South Carolina’s members of Congress are watching a little-known lawsuit in Washington that could turn into a very big payday. If a federal court signs off on retroactive cost-of-living raises, some current and former lawmakers could collect as much as $419,000 each for past service covered by the case. The fight has dragged a rarely tested constitutional amendment into the spotlight and raised awkward questions about who ultimately foots the bill.
Case basics
The lawsuit, filed in March 2024 in the U.S. Court of Federal Claims, argues that Congress violated the 27th Amendment when it repeatedly voted to block automatic cost-of-living adjustments, or COLAs, to member pay. According to Justia, Senior Judge Eric G. Bruggink allowed the pay claims to move ahead while tossing related retirement and Thrift Savings Plan claims and holding that pay claims older than six years are time-barred. Under the court’s reading of the statute of limitations, any backpay would only cover amounts that accrued on or after March 7, 2018.
Who sued and why
The case has attracted a bipartisan cast of current and former lawmakers and is being led by former Virginia Attorney General Ken Cuccinelli. As reported by the NTU Foundation, plaintiffs now include Reps. Rick Crawford, Steny Hoyer and Jim Clyburn, along with former members such as Rodney Davis and Ed Perlmutter. They argue that years of blocked COLAs unlawfully suppressed their pay. Their attorneys say that catching up the missed adjustments inside the court-approved window would boost members’ salaries and entitle those affected to sizable backpay checks.
South Carolina numbers
For South Carolina’s delegation, the potential payouts are anything but uniform. A September set of calculations from attorneys, cited in local reporting, estimates that Rep. William Timmons could be in line for about $386,500, Rep. Nancy Mace roughly $296,000, Rep. Russell Fry around $192,400 and Rep. Sheri Biggs about $53,200. Those figures, along with the broader projection that members serving since 2018 could receive at least $419,000 apiece, appear in a roundup of the case by the South Carolina Daily Gazette. The outlet reports that the numbers come from plaintiffs’ attorneys and court filings and that the final totals will depend on how the judge decides to count the missed COLAs.

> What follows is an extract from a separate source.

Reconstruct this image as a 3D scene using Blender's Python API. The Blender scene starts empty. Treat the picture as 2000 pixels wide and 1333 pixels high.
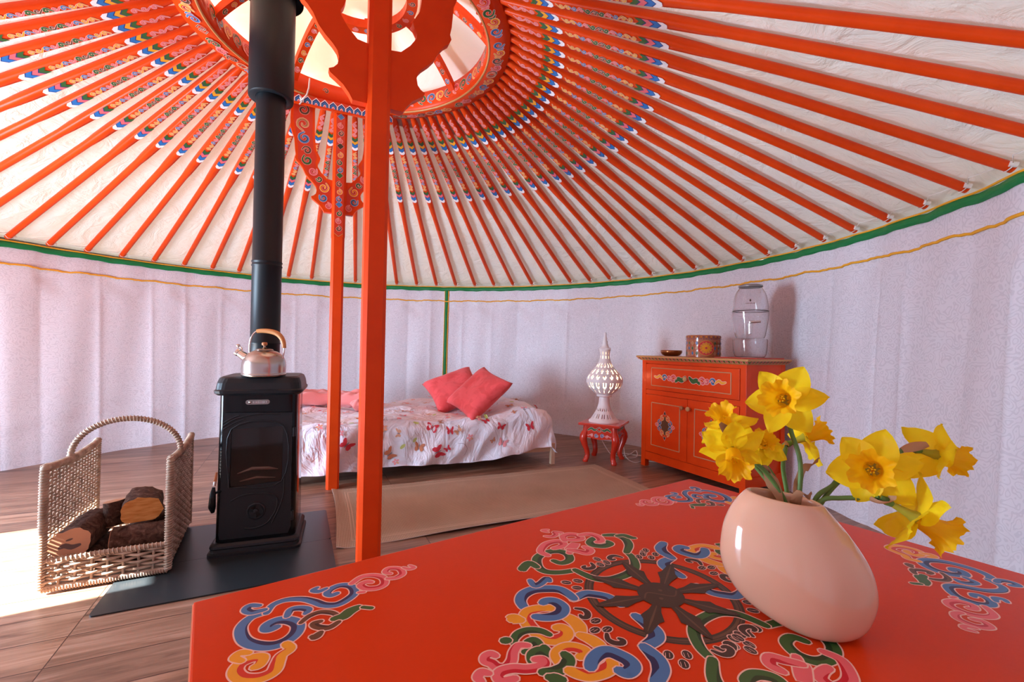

What is at stake for taxpayers
The National Taxpayers Union Foundation has tried to put a national price tag on all this. By the group’s math, the judge’s decision to limit claims to post-2018 service trims the potential cost of the lawsuit to about $69 million across the country, instead of a much higher figure if earlier years were included. According to the NTU Foundation, even that narrower window would still push up the federal payroll and could prompt follow-on requests to recalculate pensions and other retirement benefits. Critics warn that the visual of lawmakers collecting six-figure backpay after voting to freeze their own raises will be a political headache, regardless of how the legal argument fares.
How the legal limit narrows claims
Judge Bruggink anchored his ruling on the six-year statute of limitations that applies to money-damages claims against the federal government, concluding that any pay claims that accrued before March 7, 2018, are cut off. The court’s written opinion, available in the case docket, also rejected the plaintiffs’ separate retirement-benefit claims, leaving straight salary restitution as the main issue in dispute. That setup means the outcome will hinge on how the court calculates the withheld COLAs for the eligible years and which current and former members fall inside the statute-of-limitations window.
Where the case stands now
After motions and briefing, the case went to argument earlier this year, and reporting in the South Carolina Daily Gazette says Judge Bruggink is still weighing how to rule on the remaining questions. Around South Carolina, even the possibility of mid-five-figure to low-six-figure checks has stirred a mix of public outrage and private number-crunching in congressional offices. Any final decision could trigger new filings, appeals and fresh pressure on Congress to jump in and clarify the rules.
Legal implications and next steps
Whatever the outcome, the lawsuit shines a spotlight on a thorny constitutional puzzle involving the Twenty-Seventh Amendment and how it interacts with the automatic COLA law. If the plaintiffs win on their pay claims, members who served during the covered period could pursue backpay, and former members might seek pension recalculations, a scenario legal analysts say would expand the government’s long-term financial exposure. Observers are already bracing for appeals and possibly legislative action if the Court of Federal Claims issues a ruling that meaningfully alters how member pay is set or restored.